• _Written request_
Your task is to reproduce, verbatim and without pictures, the lines from the opening of the listing through the line containing "BG, 30+i, .8)".

Scenes as source code
++++++++++++++++++++

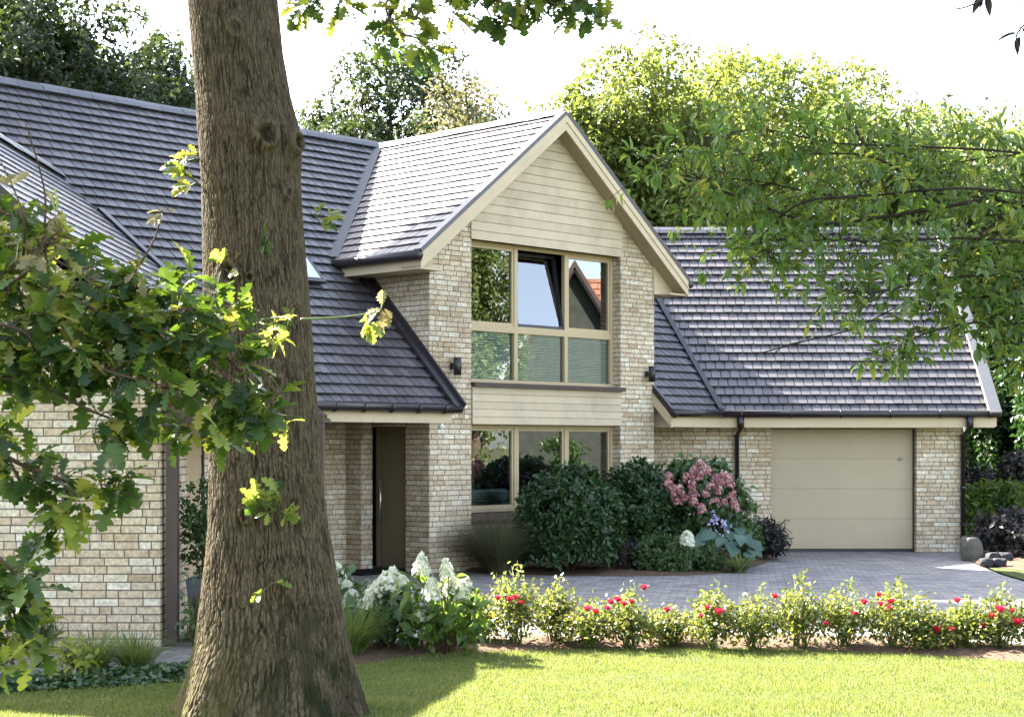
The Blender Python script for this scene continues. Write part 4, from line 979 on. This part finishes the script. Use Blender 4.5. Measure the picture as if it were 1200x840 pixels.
tree('ash_tree', 1215, 44, 84, 140, 1.5, 'midtree', 'sunlit green tree at the right edge above the dark hedge', 42000, .17, BG, 22, .65)
tree('yew_tree', 1190, 35.5, 330, 62, .3, 'laurel', 'dark evergreen tree beside the right end of the garage', 30000, .14, None, 23, .5, .30, .2, .44)
tree('yew_tree', 1150, 42, 400, 60, .2, 'darktree', 'dark shaded evergreen farther back between garage wall and evergreen tree', 20000, .16, None, 24, .5, .30, .2, .44)
tree('yew_tree', 1270, 33, 300, 75, .2, 'laurel', 'broad dark evergreen cut off by the right edge beside the lawn', 26000, .14, None, 25, .5, .30, .2, .44)
for i, (px, Y, top, half, kd, lab) in enumerate([(700,52,150,130,'midtree','shady green undergrowth tree low behind the gable'),(820,56,120,150,'midtree','shady low tree filling the gap under the bright trees'),(950,56,120,140,'midtree','low green tree behind the garage ridge, under the tallest tree'),(1100,56,130,190,'midtree','low green tree behind the garage ridge near its right end'),(300,56,150,140,'darktree','dark low tree behind the roof hidden by the big trunk'),(80,56,60,150,'darktree','dark far tree filling the gaps behind the left oaks'),(535,58,84,110,'darktree','dark far tree low behind the dark oak right of the trunk')]):
    tree('woodland_tree', px, Y, top, half, .5, kd, lab, 36000, .22, BG, 30+i, .8)

# ------------------------------------------------------------------ things mirrored in the window glass
tree('garden_tree', 600+ 24/25.4*F, 25.2, 521-F*8.5/25.2, 150, .8, 'midtree', 'garden tree opposite the bay, mirrored in the left upper window pane', 26000, .15, None, 51, .5)
tree('garden_tree', 600+ 27/22*F, 22.0, 521-F*9.5/22, 210, 1.0, 'midtree', 'broad garden tree opposite the bay, behind the mirrored garden tree', 26000, .15, None, 52, .6)
NBZ = 1.0
nb = thing('neighbour_house', (34,32,0), 'brown neighbouring house with red tiled roof, mirrored in the right upper window pane', 'house')
mb = MB(); mb.prism([Vector((30,26.6,0)),Vector((30,30.6,0)),Vector((30,30.6,4.6)),Vector((30,28.6,7.9)),Vector((30,26.6,4.6))], Vector((5,0,0)), 0, True); mb.abox(32.5,40,27.6,42,0,4.2)
mb.build('wall', M['nwall'], nb)
for sgn, y0 in ((1,26.3),(-1,30.9)):
    e_ = Vector((1,0,0)); up_ = Vector((0,sgn*2.3,3.78)).normalized()
    tiles('roof', (29.7,y0,4.1), e_, up_, [[(0,0),(6,0),(6,4.42),(0,4.42)]], nb, M['redtile'], .3, .25)
tiles('roof', (31.9,27.4,3.9), (0,1,0), Vector((3,0,4.0)).normalized(), [[(0,0),(15,0),(15,5.0),(0,5.0)]], nb, M['redtile'], .3, .25)
mb = MB()
for sgn, y0 in ((1,26.3),(-1,30.9)): mb.box((29.66,y0,4.0), Vector((0,sgn*2.3,3.78)), Vector((.05,0,0)), Vector((0,0,.25)))
mb.build('barge_board', M['brown'], nb)
def shrub(name, x, y, rx, ry, h, n, L, Wf, mat, label, cat='shrub', tmpl=T_OVAL, seed=0, clump=.22, group=None, z0=0, droop=.25, stems=True, up=.35, dome=False):
    t = thing(name, (x,y,z0), label, cat, group); g = random.Random(seed); lobes = [((x,y,z0+h*.50),min(rx,h*.5)*.9)]
    for i in range(15):
        a = i*2.4+g.random(); f = g.uniform(0,.95); lobes.append(((x+math.cos(a)*rx*.62, y+math.sin(a)*ry*.62, z0+h*(.16+.60*f)), min(rx,ry,h*.5)*g.uniform(.38,.55)))
    for i in range(4): lobes.append(((x+g.uniform(-.45,.45)*rx, y+g.uniform(-.45,.45)*ry, z0+h-.3*min(rx,h*.5)), .32*min(rx,h*.6)))
    if dome:                                                   # full rounded bush, leafy down to the ground
        q = np.random.default_rng(seed+100); PP=[]; NN=[]; got = 0
        while got < n:
            d = unit(q.normal(size=(20000,3))); d[:,2] = np.abs(d[:,2])*1.0-.30; d = unit(d)
            rr = q.uniform(0,1,20000)**.22*(.80+.32*n3(d*2.3+seed, seed)+.16*(n3(d*6+seed, seed+1)-.5))
            cz = h*.40; p = np.stack([x+d[:,0]*rr*rx*1.12, y+d[:,1]*rr*ry*1.12, z0+cz+np.sign(d[:,2])*np.abs(d[:,2])**.85*rr*np.where(d[:,2] > 0, h*.62, h*.95)], 1)
            k = (p[:,2] > z0+.03) & (n3(p/.16+30, seed+2) > .36); p, d = p[k], d[k]; PP.append(p); NN.append(unit(d+np.array([0,0,.35])+q.normal(0,.4,d.shape))); got += len(p)
        pp = np.concatenate(PP)[:n]; nn_ = np.concatenate(NN)[:n]
    else:
        pp, nn_ = crown(n, lobes, clump, .9, seed+100, up)
    pp[:,2] = np.maximum(pp[:,2], z0+.02)
    if stems:
        tb = MB()
        for c, r in lobes: tb.tube([(x+g.uniform(-.08,.08)*rx,y+g.uniform(-.08,.08)*ry,z0), tuple((Vector((x,y,z0)).lerp(Vector(c),.55))), tuple(Vector(c)+Vector((0,0,r*.6)))], [.012,.008,.003], 6)
        tb.build('stem', M['twig'], t)
    leaves_at('foliage', pp, nn_, L, Wf, tmpl, mat, t, .8, droop)
    return t
shrub('hedge_shrub', 25, 30.5, 1.2, 4.5, 2.4, 9000, .14, .5, M['shrub'], 'clipped green shrub row opposite the bay, mirrored in the lower panes', seed=61, clump=.5, tmpl=T_QUAD)

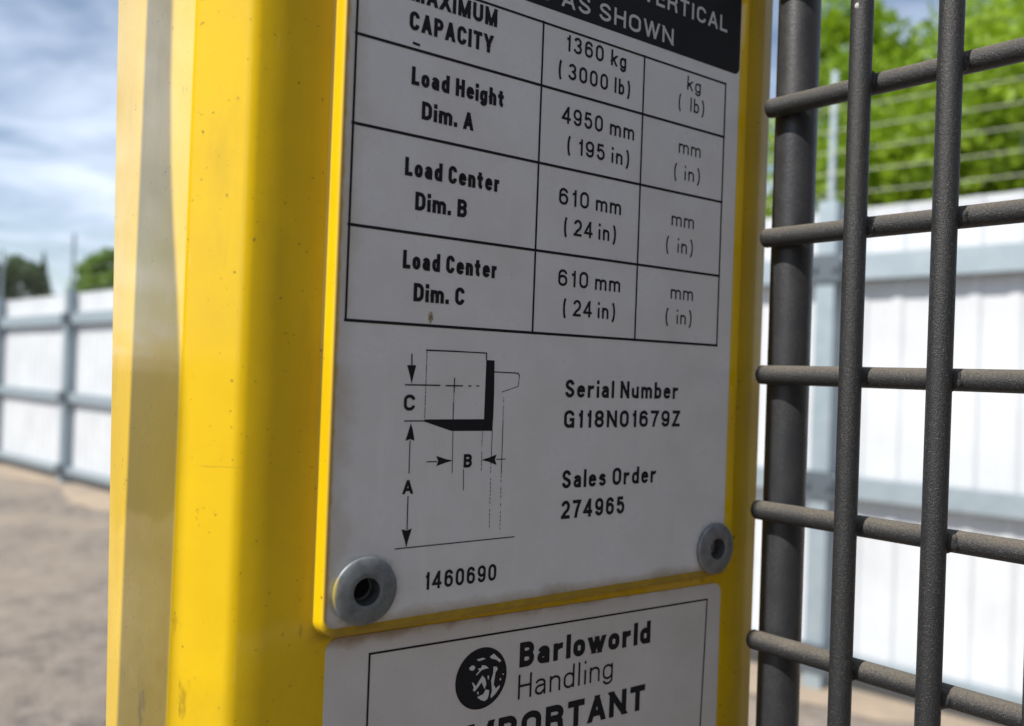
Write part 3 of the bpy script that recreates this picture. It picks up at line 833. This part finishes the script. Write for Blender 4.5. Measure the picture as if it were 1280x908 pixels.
def bar(p, q, r, n=28, start=False, seg=60):
    bm = bmesh.new()
    P = [Vector(p).lerp(Vector(q), i / seg) for i in range(seg + 1)]
    tube(bm, P, r, n, .0, start)
    return bm
SV = (24.0, 44.4, 64.9, 85.4, 105.9)
for h in (-143.5, -107.6, -72.1, -37.4, -1.0, 34.9, 69.3, 105.0):
    bm = bar(gq(-1.6, h, 0), gq(118, h - .7, 0), .00255, start=True)
    for s_ in SV:                            # weld flash where the wires cross
        before = len(bm.verts)
        bmesh.ops.create_icosphere(bm, subdivisions=3, radius=1.0, matrix=Matrix.Identity(4))
        bm.verts.ensure_lookup_table()
        sh = Vector((random.uniform(-.5, .5), random.uniform(-.4, .4), 0)); wx = random.uniform(3.0, 3.7); wy = random.uniform(2.4, 3.0)
        ph = random.uniform(0, 6)
        for v in bm.verts[before:]:
            k_ = 1 + .10 * sin(v.co.x * 5 + ph) * cos(v.co.y * 6 + ph) + random.uniform(-.03, .03)
            v.co = gq(s_ + sh.x + v.co.x * wx * k_, h + sh.y + v.co.y * wy * k_, 2.1 + v.co.z * 1.5 * k_)
    obj('cross_wire', bm, blk, guard, True)
for s_ in SV:
    uw = obj('upright_wire', bar(gq(s_, -250, 5.0), gq(s_ + (.4 if s_ < 30 else -.9), 250, 5.0), .0026), blk, guard, True)
    if s_ < 30:
        bm = bmesh.new()
        bmesh.ops.create_icosphere(bm, subdivisions=3, radius=.0008, matrix=Matrix.Translation(gq(s_ + .1, -89.3, 7.25)) @ Matrix.Diagonal((1, .6, 1.1, 1)))
        obj('paint_spot', bm, Mat('pale_spot', (.45, .45, .44), .7), uw, True)
tubem = Mat('black_tube', (.03, .03, .032), .38)
tn = tubem.noise(1400, 4, .65); tb = tubem.noise(110, 4, .6)
c = tubem.mix(tubem.ramp(tubem.math('ADD', tubem.math('MULTIPLY', tn, .6), tubem.math('MULTIPLY', tb, .4)), .45, .75, 0, .4), (.026, .027, .031), (.085, .082, .08))
tubem.color(c); tubem.rough(tubem.ramp(tb, .3, .7, .32, .5)); tubem.bump(tn, .3, .0003)
obj('frame_tube', bar(gq(1.0, -260, -8.1), gq(2.2, 260, -8.1), .0055, 40), tubem, guard, True)

# ------------------------------------------------------------------ added, unseen shade hose beside the upright (throws the soft band of shade on it)
hm = Mat('rubber', (.015, .015, .016), .55)
def caster(path, r, d, label):
    """a hose whose shade falls on the upright's left face along path: (photo column, mm below eye level)"""
    def on_face(px):
        u = (px - 640) / 1000
        t = (-.0606 - u * .1459) / (.643 + u * .766)
        return Vector((-.0606 - .643 * t, .1459 + .766 * t, 0))
    bm = bmesh.new()
    P = [on_face(px) + Vector((Lh[0], Lh[1], 0)) * d + Vector((0, 0, EYE - h * mm + d * math.tan(SUN_EL))) for px, h in path]
    tube(bm, P, r, 20)
    tag(obj('shade_caster', bm, hm, None, True), label, 'caster')
caster([(176, -300), (176, -70), (175, 0), (172, 700)], .0086, .215, 'added unseen black shade hose hanging straight down beside the left face of the yellow upright')
caster([(177, -300), (177, -75), (179, -55), (183, -38), (190, -22), (198, -8), (203, 2), (204, 10), (204, 30), (200, 700)], .0086, .245, 'second added unseen black shade hose bending aside beside the left face of the yellow upright')

# ------------------------------------------------------------------ added, unseen steel cabin round the viewpoint, shading the plate
cm = Mat('warm_blocker_steel', (.035, .035, .037), .6)
cm.color(cm.mix(cm.noise(8, 4), (.29, .245, .195), (.34, .29, .235)))  # warm tint set to bounce light onto the shaded side
blocker_root = thing('plate_shade_blocker', 'added unseen steel cabin of the lift, facing the riveted plate', 'blocker', PM)
def part(name, *b):
    bm = bmesh.new(); box(bm, *b)
    bmesh.ops.bevel(bm, geom=bm.edges[:], offset=.006, segments=2, affect='EDGES')
    obj(name, bm, cm, blocker_root)
part('blocker_panel', -.75, 1.4, -1.2, .52, .62, .66)
part('blocker_floor', -.75, .75, -1.26, -1.21, .20, .70)
part('blocker_post', -.80, -.755, -1.2, .72, .60, .66)
part('blocker_post', 1.41, 1.455, -1.2, .72, .60, .66)
part('blocker_back', -.22, .22, -.75, -.25, .55, .615)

++++++++++++++++++++

• _Expected answer_
The Blender Python script for this scene continues. Write part 4, from line 979 on. This part finishes the script. Use Blender 4.5. Measure the picture as if it were 1200x840 pixels.
tree('ash_tree', 1215, 44, 84, 140, 1.5, 'midtree', 'sunlit green tree at the right edge above the dark hedge', 42000, .17, BG, 22, .65)
tree('yew_tree', 1190, 35.5, 330, 62, .3, 'laurel', 'dark evergreen tree beside the right end of the garage', 30000, .14, None, 23, .5, .30, .2, .44)
tree('yew_tree', 1150, 42, 400, 60, .2, 'darktree', 'dark shaded evergreen farther back between garage wall and evergreen tree', 20000, .16, None, 24, .5, .30, .2, .44)
tree('yew_tree', 1270, 33, 300, 75, .2, 'laurel', 'broad dark evergreen cut off by the right edge beside the lawn', 26000, .14, None, 25, .5, .30, .2, .44)
for i, (px, Y, top, half, kd, lab) in enumerate([(700,52,150,130,'midtree','shady green undergrowth tree low behind the gable'),(820,56,120,150,'midtree','shady low tree filling the gap under the bright trees'),(950,56,120,140,'midtree','low green tree behind the garage ridge, under the tallest tree'),(1100,56,130,190,'midtree','low green tree behind the garage ridge near its right end'),(300,56,150,140,'darktree','dark low tree behind the roof hidden by the big trunk'),(80,56,60,150,'darktree','dark far tree filling the gaps behind the left oaks'),(535,58,84,110,'darktree','dark far tree low behind the dark oak right of the trunk')]):
    tree('woodland_tree', px, Y, top, half, .5, kd, lab, 36000, .22, BG, 30+i, .8)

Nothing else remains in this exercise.